Quoiqu’on pense des raisons profondes de cette guerre, l’atout de Kiev a été de pouvoir se présenter, y compris à une grande partie de sa population comme l’agressée, ce qui renforce sa "politique de communication", alors que, même en Russie où la population soutient grosso modo le choix fait au Kremlin, il n’y a pas de sentiments de menace sur l’existence de l’État.
Donc difficulté à mobiliser l’opinion ...ce qui d’ailleurs pourrait représenter un danger pour les capitalistes oligarques russes qui savent qu’ils sont détestés, alors toute mobilisation nationale serait populaire et à terme menacerait le système économique et social capitaliste fondé en 1991/93.

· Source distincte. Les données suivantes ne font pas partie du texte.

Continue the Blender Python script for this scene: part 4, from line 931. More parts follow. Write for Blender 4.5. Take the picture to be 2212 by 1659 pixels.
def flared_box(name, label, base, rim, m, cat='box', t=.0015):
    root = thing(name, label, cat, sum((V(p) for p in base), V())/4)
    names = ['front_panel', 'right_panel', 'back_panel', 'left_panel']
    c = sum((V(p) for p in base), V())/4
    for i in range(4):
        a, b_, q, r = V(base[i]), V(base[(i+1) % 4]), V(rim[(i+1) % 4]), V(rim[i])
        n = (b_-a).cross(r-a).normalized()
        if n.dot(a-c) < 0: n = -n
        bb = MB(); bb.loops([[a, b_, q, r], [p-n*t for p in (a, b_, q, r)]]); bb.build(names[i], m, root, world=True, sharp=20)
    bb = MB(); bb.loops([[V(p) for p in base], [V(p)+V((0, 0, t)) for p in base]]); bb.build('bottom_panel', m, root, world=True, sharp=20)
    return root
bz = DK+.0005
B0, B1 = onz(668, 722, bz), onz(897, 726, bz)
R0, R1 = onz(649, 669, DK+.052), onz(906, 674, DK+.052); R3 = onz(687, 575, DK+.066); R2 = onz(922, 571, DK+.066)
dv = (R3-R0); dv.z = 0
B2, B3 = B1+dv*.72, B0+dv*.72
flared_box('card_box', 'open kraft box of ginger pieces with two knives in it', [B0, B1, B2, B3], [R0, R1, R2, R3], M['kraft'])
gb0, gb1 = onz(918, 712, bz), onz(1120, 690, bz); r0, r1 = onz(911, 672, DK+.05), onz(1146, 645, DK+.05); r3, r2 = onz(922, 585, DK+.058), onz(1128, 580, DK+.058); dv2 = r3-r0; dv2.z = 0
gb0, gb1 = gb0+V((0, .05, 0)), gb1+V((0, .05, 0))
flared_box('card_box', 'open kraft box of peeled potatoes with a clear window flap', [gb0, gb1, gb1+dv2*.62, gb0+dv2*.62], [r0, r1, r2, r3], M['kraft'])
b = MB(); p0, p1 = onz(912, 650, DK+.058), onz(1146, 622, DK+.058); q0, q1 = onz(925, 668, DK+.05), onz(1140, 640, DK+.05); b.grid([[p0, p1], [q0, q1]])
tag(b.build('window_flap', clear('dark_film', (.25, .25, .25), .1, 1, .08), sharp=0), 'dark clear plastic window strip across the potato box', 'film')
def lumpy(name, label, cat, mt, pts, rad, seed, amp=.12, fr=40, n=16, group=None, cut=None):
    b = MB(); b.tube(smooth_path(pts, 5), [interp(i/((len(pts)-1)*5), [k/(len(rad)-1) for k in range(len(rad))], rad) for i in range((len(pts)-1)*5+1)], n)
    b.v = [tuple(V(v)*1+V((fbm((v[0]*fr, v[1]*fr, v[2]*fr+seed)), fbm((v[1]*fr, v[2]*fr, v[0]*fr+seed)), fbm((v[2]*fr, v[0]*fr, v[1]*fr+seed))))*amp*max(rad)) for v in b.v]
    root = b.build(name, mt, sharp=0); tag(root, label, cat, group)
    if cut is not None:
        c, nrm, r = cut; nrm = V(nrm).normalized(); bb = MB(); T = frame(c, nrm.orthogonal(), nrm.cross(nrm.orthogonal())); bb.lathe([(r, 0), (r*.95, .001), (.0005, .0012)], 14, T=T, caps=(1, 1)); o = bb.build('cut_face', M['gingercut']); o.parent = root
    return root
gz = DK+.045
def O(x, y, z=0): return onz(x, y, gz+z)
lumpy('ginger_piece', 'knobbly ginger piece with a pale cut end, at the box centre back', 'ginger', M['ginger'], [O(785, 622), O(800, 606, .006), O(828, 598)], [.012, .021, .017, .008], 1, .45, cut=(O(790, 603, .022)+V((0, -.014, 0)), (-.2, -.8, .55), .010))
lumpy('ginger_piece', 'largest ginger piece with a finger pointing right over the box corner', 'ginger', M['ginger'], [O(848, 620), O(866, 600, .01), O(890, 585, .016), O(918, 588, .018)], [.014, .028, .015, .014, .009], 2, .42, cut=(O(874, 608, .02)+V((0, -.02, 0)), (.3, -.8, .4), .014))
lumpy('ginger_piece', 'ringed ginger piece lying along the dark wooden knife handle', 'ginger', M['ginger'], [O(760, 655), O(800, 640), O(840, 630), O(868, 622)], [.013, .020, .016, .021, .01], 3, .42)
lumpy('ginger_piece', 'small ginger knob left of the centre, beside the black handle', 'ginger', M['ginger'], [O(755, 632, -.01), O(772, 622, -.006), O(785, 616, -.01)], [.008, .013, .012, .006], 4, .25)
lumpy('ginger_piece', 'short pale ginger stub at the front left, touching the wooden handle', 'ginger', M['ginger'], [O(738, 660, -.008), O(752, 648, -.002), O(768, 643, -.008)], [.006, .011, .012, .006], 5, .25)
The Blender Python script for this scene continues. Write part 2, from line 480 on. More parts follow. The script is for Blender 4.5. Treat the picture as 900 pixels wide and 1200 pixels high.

Quelques questions pour l’avenir proche :

Est-ce que les conscrits ukrainiens se révolteront si la situation sociale et militaire dégénère et qu’ils prennent conscience que leurs dirigeants n’ont pas eu le soucis de leurs vies et de celles de leurs compagnons d’infortune morts (d’où la nécessité pour la propagande ukrainienne d’avoir des massacres et des charniers "commis par les Russes" ! ...Ce qui permet de douter de leur réalité, les Russes n’ayant évidemment aucun intérêt à cela) ?

Est-ce que les Russes de leurs côtés sont prêts à une plus grande mobilisation populaire si le sentiment de menace augmente ?

Est-ce que d’autres pays sont prêts à s’engager dans le conflit, plus ou moins directement, d’un côté comme de l’autre ?

...Si on regarde toute la planète, 85% de l’humanité habite des pays qui n’ont pas condamné la Russie et dont l’opinion est plutôt pro-russe mais qui semblent peu tentés par s’engager activement aux côtés de la Russie.

Pour les USA et leurs supplétifs, tant que le dollar se maintient, ils pourront recruter dans le monde entier des mercenaires pour les payer et éventuellement leur promettre une "green card" ...tant que le mythe de "l’American dream" se maintiendra. ...

C’est dans ce contexte que les Russes auraient intérêt à se lancer dans une campagne de propagande au moins aux USA mais aussi en Europe, ce qu’ils ont totalement négligé jusqu’à maintenant.

Bref, une situation pleine de contradictions des deux côtés. Les limites des systèmes politiques et sociaux des protagonistes apparaissent crument, mais l’attentisme domine presque partout.
Et pourtant le sort du monde en dépend.